Dataset excerpt
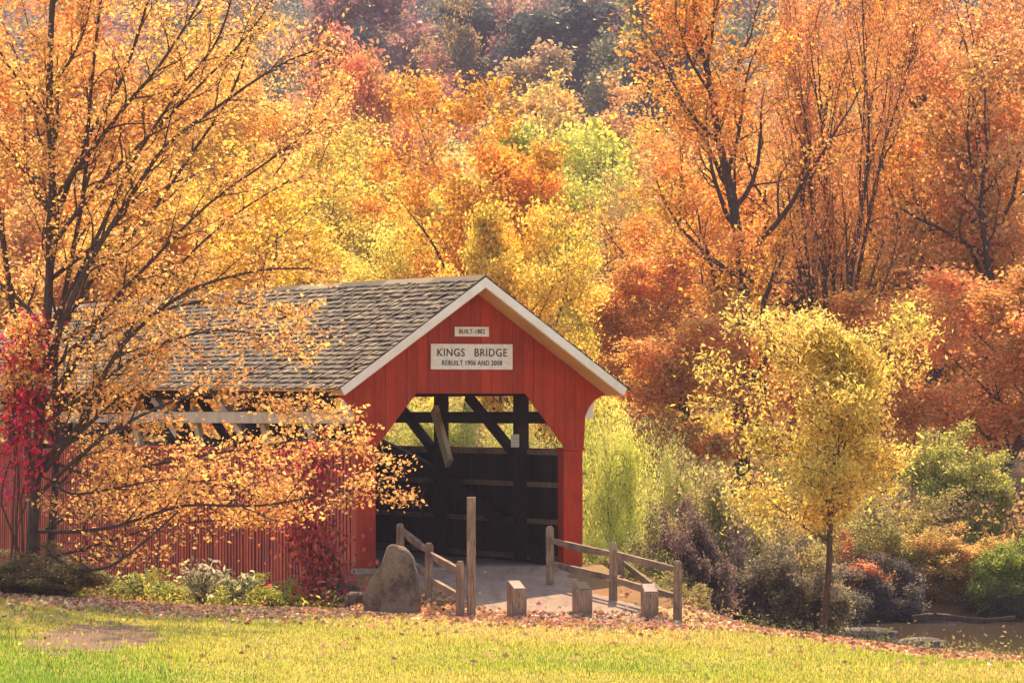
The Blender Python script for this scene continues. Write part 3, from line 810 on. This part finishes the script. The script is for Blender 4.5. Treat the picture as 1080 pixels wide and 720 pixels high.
# colours (base colours of the leaves)
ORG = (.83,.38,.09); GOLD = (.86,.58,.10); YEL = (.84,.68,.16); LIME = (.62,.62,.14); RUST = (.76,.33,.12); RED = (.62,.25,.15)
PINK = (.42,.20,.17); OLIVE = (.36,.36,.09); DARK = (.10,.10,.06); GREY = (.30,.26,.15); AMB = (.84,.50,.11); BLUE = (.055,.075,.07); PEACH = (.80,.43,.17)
G1 = 'tall trees on the wooded slope beyond the creek'; G2 = 'yellow and green trees on the middle slope'; G3 = 'trees on the far hill'; G4 = 'bushes along the creek banks'
T = [
 # right-hand stand
 ('maple_tree','slender',780,-120,190,138,ORG,'tall straight orange tree with dark trunk behind the round yellow tree'),
 ('maple_tree','vase',872,-150,230,142,RUST,'dark many-stemmed tree with thin rusty leaves fanning upward'),
 ('maple_tree','maple_b',960,-60,260,150,ORG,'big orange tree with crooked limbs beside the dark many-stemmed tree'),
 ('maple_tree','maple_a',1050,-90,240,146,PEACH,'peach orange tree cut by the right frame edge, upper slope'),
 ('maple_tree','maple_a',1010,110,240,156,AMB,'amber tree in full leaf under the peach orange crown'),
 ('maple_tree','maple_b',720,60,190,158,ORG,'loose orange tree with bare twigs just past the lime green tree'),
 ('maple_tree','round_a',690,230,170,150,(.84,.42,.14),'peach coloured tree over the gable end of the bridge roof'),
 ('maple_tree','round_a',735,295,170,136,(.86,.42,.14),'low reddish orange tree touching the round yellow tree'),
 ('maple_tree','round_b',1045,265,220,134,(.84,.38,.13),'red tree low on the slope at the picture edge above olive bushes'),
 ('maple_tree','round_b',930,290,190,138,(.86,.42,.13),'rust coloured tree partly hidden by the round yellow tree'),
 ('maple_tree','slender',835,-30,150,152,PEACH,'narrow peach tree squeezed between two dark trunks'),
 ('maple_tree','slender',1000,-130,170,160,RUST,'slim rusty tree reaching above the frame behind the amber tree'),
 ('maple_tree','maple_a',905,140,200,158,AMB,'amber tree showing through the dark many-stemmed tree'),
 ('maple_tree','round_a',800,150,200,162,ORG,'orange crown behind the tall straight dark trunk'),
 # middle
 ('maple_tree','clear',487,46,195,146,(.85,.43,.09),'orange tree with clear trunk rising behind the roof ridge'),
 ('yellow_tree','round_b',556,190,150,132,(.86,.60,.12),'golden bushy tree directly behind the roof peak'),
 ('yellow_tree','round_a',600,230,120,140,YEL,'yellow tree leaning past the golden one over the roof slope'),
 ('lime_tree','round_b',592,112,175,205,LIME,'lime green tree in the centre of the slope'),
 ('lime_tree','round_a',545,140,130,222,LIME,'smaller lime green tree against the orange trunk'),
 ('lime_tree','far_a',655,120,110,250,(.62,.6,.1),'pale lime tree next to the loose orange tree'),
 ('yellow_tree','round_a',390,115,170,200,YEL,'broad pale yellow tree above the middle of the roof'),
 ('yellow_tree','round_b',310,130,170,190,YEL,'pale yellow tree seen through the thin branch tips of the foreground maple'),
 ('yellow_tree','round_b',415,225,130,165,YEL,'golden tree at the foot of the clear-trunked orange tree'),
 ('yellow_tree','round_a',345,215,160,160,YEL,'amber tree resting on the roof ridge line'),
 ('bare_tree','vase',630,165,130,180,(.55,.36,.16),'thin brownish half bare tree below the lime green crowns'),
 ('orange_tree','far_b',690,75,140,330,PEACH,'peach crown on the ridge just under the blue far hill'),
 ('orange_tree','far_a',600,82,130,350,(.75,.45,.12),'sandy yellow crown under the dark far clump'),
 ('orange_tree','far_b',545,70,120,340,(.78,.56,.18),'orange crown on the ridge behind the clear-trunked tree'),
 ('red_tree','round_b',362,35,120,240,(.74,.30,.12),'rust red tree left of the clear-trunked orange tree'),
 ('red_tree','far_a',335,20,110,300,RED,'dull red tree at the top beside the maple branch tips'),
 ('orange_tree','far_b',440,60,120,330,(.72,.36,.12),'dusty orange crown behind the rust red tree'),
 # behind the foreground maple
 ('orange_tree','maple_a',60,-60,260,150,ORG,'orange tree behind the main stem of the foreground maple'),
 ('orange_tree','maple_b',190,-20,260,158,AMB,'amber tree filling the fan of foreground maple limbs'),
 ('orange_tree','round_a',130,150,240,140,AMB,'amber bushy tree above the far end of the bridge roof'),
 ('orange_tree','round_b',250,170,210,150,GOLD,'golden bushy tree above the leaf-covered part of the roof'),
 ('orange_tree','round_a',20,190,220,138,PEACH,'peach tree low behind the foreground maple trunk'),
 ('orange_tree','maple_a',280,20,170,190,(.84,.5,.13),'orange tree at the upper tips of the foreground maple'),
 ('orange_tree','round_b',230,60,200,200,PEACH,'peach tree half lost behind the foreground maple limbs'),
 # far hill
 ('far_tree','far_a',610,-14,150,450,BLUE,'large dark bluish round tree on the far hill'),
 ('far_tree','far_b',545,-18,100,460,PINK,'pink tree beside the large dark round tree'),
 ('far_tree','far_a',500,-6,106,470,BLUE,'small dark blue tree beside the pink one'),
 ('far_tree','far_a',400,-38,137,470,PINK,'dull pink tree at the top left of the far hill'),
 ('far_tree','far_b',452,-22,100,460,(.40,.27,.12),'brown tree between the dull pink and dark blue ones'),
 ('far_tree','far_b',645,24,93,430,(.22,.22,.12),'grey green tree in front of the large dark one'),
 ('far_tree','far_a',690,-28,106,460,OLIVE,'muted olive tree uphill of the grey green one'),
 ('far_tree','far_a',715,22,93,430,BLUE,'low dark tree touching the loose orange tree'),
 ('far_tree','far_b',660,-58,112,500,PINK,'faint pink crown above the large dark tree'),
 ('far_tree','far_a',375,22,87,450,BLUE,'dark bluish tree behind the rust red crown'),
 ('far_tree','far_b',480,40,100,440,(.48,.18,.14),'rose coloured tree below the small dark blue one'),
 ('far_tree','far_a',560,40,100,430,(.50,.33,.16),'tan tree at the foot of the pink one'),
 # creek side
 ('yellow_tree','golden',866,298,192,86,(.82,.62,.17),'round golden yellow tree with slim trunk at the lawn edge'),
 ('willow_tree','willow',648,366,140,101,(.70,.72,.18),'pale green willow beside the orange portal post'),
 ('willow_tree','willow',455,395,190,128,(.62,.62,.16),'yellow green willow seen through the bridge opening'),
 ('willow_tree','willow',560,400,150,122,(.60,.58,.18),'grey green willow behind the bridge near the notice post'),
 ('willow_tree','willow',380,395,150,134,(.52,.48,.12),'yellow willow glimpsed between bridge eave and slat wall'),
 ('willow_tree','willow',700,430,120,112,(.52,.50,.15),'dull green willow between the pale one and the dark bushes'),
]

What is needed
Quote the material in full and exactly; do not carry over its pictures.

Exercise solution
The Blender Python script for this scene continues. Write part 3, from line 810 on. This part finishes the script. The script is for Blender 4.5. Treat the picture as 1080 pixels wide and 720 pixels high.
# colours (base colours of the leaves)
ORG = (.83,.38,.09); GOLD = (.86,.58,.10); YEL = (.84,.68,.16); LIME = (.62,.62,.14); RUST = (.76,.33,.12); RED = (.62,.25,.15)
PINK = (.42,.20,.17); OLIVE = (.36,.36,.09); DARK = (.10,.10,.06); GREY = (.30,.26,.15); AMB = (.84,.50,.11); BLUE = (.055,.075,.07); PEACH = (.80,.43,.17)
G1 = 'tall trees on the wooded slope beyond the creek'; G2 = 'yellow and green trees on the middle slope'; G3 = 'trees on the far hill'; G4 = 'bushes along the creek banks'
T = [
 # right-hand stand
 ('maple_tree','slender',780,-120,190,138,ORG,'tall straight orange tree with dark trunk behind the round yellow tree'),
 ('maple_tree','vase',872,-150,230,142,RUST,'dark many-stemmed tree with thin rusty leaves fanning upward'),
 ('maple_tree','maple_b',960,-60,260,150,ORG,'big orange tree with crooked limbs beside the dark many-stemmed tree'),
 ('maple_tree','maple_a',1050,-90,240,146,PEACH,'peach orange tree cut by the right frame edge, upper slope'),
 ('maple_tree','maple_a',1010,110,240,156,AMB,'amber tree in full leaf under the peach orange crown'),
 ('maple_tree','maple_b',720,60,190,158,ORG,'loose orange tree with bare twigs just past the lime green tree'),
 ('maple_tree','round_a',690,230,170,150,(.84,.42,.14),'peach coloured tree over the gable end of the bridge roof'),
 ('maple_tree','round_a',735,295,170,136,(.86,.42,.14),'low reddish orange tree touching the round yellow tree'),
 ('maple_tree','round_b',1045,265,220,134,(.84,.38,.13),'red tree low on the slope at the picture edge above olive bushes'),
 ('maple_tree','round_b',930,290,190,138,(.86,.42,.13),'rust coloured tree partly hidden by the round yellow tree'),
 ('maple_tree','slender',835,-30,150,152,PEACH,'narrow peach tree squeezed between two dark trunks'),
 ('maple_tree','slender',1000,-130,170,160,RUST,'slim rusty tree reaching above the frame behind the amber tree'),
 ('maple_tree','maple_a',905,140,200,158,AMB,'amber tree showing through the dark many-stemmed tree'),
 ('maple_tree','round_a',800,150,200,162,ORG,'orange crown behind the tall straight dark trunk'),
 # middle
 ('maple_tree','clear',487,46,195,146,(.85,.43,.09),'orange tree with clear trunk rising behind the roof ridge'),
 ('yellow_tree','round_b',556,190,150,132,(.86,.60,.12),'golden bushy tree directly behind the roof peak'),
 ('yellow_tree','round_a',600,230,120,140,YEL,'yellow tree leaning past the golden one over the roof slope'),
 ('lime_tree','round_b',592,112,175,205,LIME,'lime green tree in the centre of the slope'),
 ('lime_tree','round_a',545,140,130,222,LIME,'smaller lime green tree against the orange trunk'),
 ('lime_tree','far_a',655,120,110,250,(.62,.6,.1),'pale lime tree next to the loose orange tree'),
 ('yellow_tree','round_a',390,115,170,200,YEL,'broad pale yellow tree above the middle of the roof'),
 ('yellow_tree','round_b',310,130,170,190,YEL,'pale yellow tree seen through the thin branch tips of the foreground maple'),
 ('yellow_tree','round_b',415,225,130,165,YEL,'golden tree at the foot of the clear-trunked orange tree'),
 ('yellow_tree','round_a',345,215,160,160,YEL,'amber tree resting on the roof ridge line'),
 ('bare_tree','vase',630,165,130,180,(.55,.36,.16),'thin brownish half bare tree below the lime green crowns'),
 ('orange_tree','far_b',690,75,140,330,PEACH,'peach crown on the ridge just under the blue far hill'),
 ('orange_tree','far_a',600,82,130,350,(.75,.45,.12),'sandy yellow crown under the dark far clump'),
 ('orange_tree','far_b',545,70,120,340,(.78,.56,.18),'orange crown on the ridge behind the clear-trunked tree'),
 ('red_tree','round_b',362,35,120,240,(.74,.30,.12),'rust red tree left of the clear-trunked orange tree'),
 ('red_tree','far_a',335,20,110,300,RED,'dull red tree at the top beside the maple branch tips'),
 ('orange_tree','far_b',440,60,120,330,(.72,.36,.12),'dusty orange crown behind the rust red tree'),
 # behind the foreground maple
 ('orange_tree','maple_a',60,-60,260,150,ORG,'orange tree behind the main stem of the foreground maple'),
 ('orange_tree','maple_b',190,-20,260,158,AMB,'amber tree filling the fan of foreground maple limbs'),
 ('orange_tree','round_a',130,150,240,140,AMB,'amber bushy tree above the far end of the bridge roof'),
 ('orange_tree','round_b',250,170,210,150,GOLD,'golden bushy tree above the leaf-covered part of the roof'),
 ('orange_tree','round_a',20,190,220,138,PEACH,'peach tree low behind the foreground maple trunk'),
 ('orange_tree','maple_a',280,20,170,190,(.84,.5,.13),'orange tree at the upper tips of the foreground maple'),
 ('orange_tree','round_b',230,60,200,200,PEACH,'peach tree half lost behind the foreground maple limbs'),
 # far hill
 ('far_tree','far_a',610,-14,150,450,BLUE,'large dark bluish round tree on the far hill'),
 ('far_tree','far_b',545,-18,100,460,PINK,'pink tree beside the large dark round tree'),
 ('far_tree','far_a',500,-6,106,470,BLUE,'small dark blue tree beside the pink one'),
 ('far_tree','far_a',400,-38,137,470,PINK,'dull pink tree at the top left of the far hill'),
 ('far_tree','far_b',452,-22,100,460,(.40,.27,.12),'brown tree between the dull pink and dark blue ones'),
 ('far_tree','far_b',645,24,93,430,(.22,.22,.12),'grey green tree in front of the large dark one'),
 ('far_tree','far_a',690,-28,106,460,OLIVE,'muted olive tree uphill of the grey green one'),
 ('far_tree','far_a',715,22,93,430,BLUE,'low dark tree touching the loose orange tree'),
 ('far_tree','far_b',660,-58,112,500,PINK,'faint pink crown above the large dark tree'),
 ('far_tree','far_a',375,22,87,450,BLUE,'dark bluish tree behind the rust red crown'),
 ('far_tree','far_b',480,40,100,440,(.48,.18,.14),'rose coloured tree below the small dark blue one'),
 ('far_tree','far_a',560,40,100,430,(.50,.33,.16),'tan tree at the foot of the pink one'),
 # creek side
 ('yellow_tree','golden',866,298,192,86,(.82,.62,.17),'round golden yellow tree with slim trunk at the lawn edge'),
 ('willow_tree','willow',648,366,140,101,(.70,.72,.18),'pale green willow beside the orange portal post'),
 ('willow_tree','willow',455,395,190,128,(.62,.62,.16),'yellow green willow seen through the bridge opening'),
 ('willow_tree','willow',560,400,150,122,(.60,.58,.18),'grey green willow behind the bridge near the notice post'),
 ('willow_tree','willow',380,395,150,134,(.52,.48,.12),'yellow willow glimpsed between bridge eave and slat wall'),
 ('willow_tree','willow',700,430,120,112,(.52,.50,.15),'dull green willow between the pale one and the dark bushes'),
]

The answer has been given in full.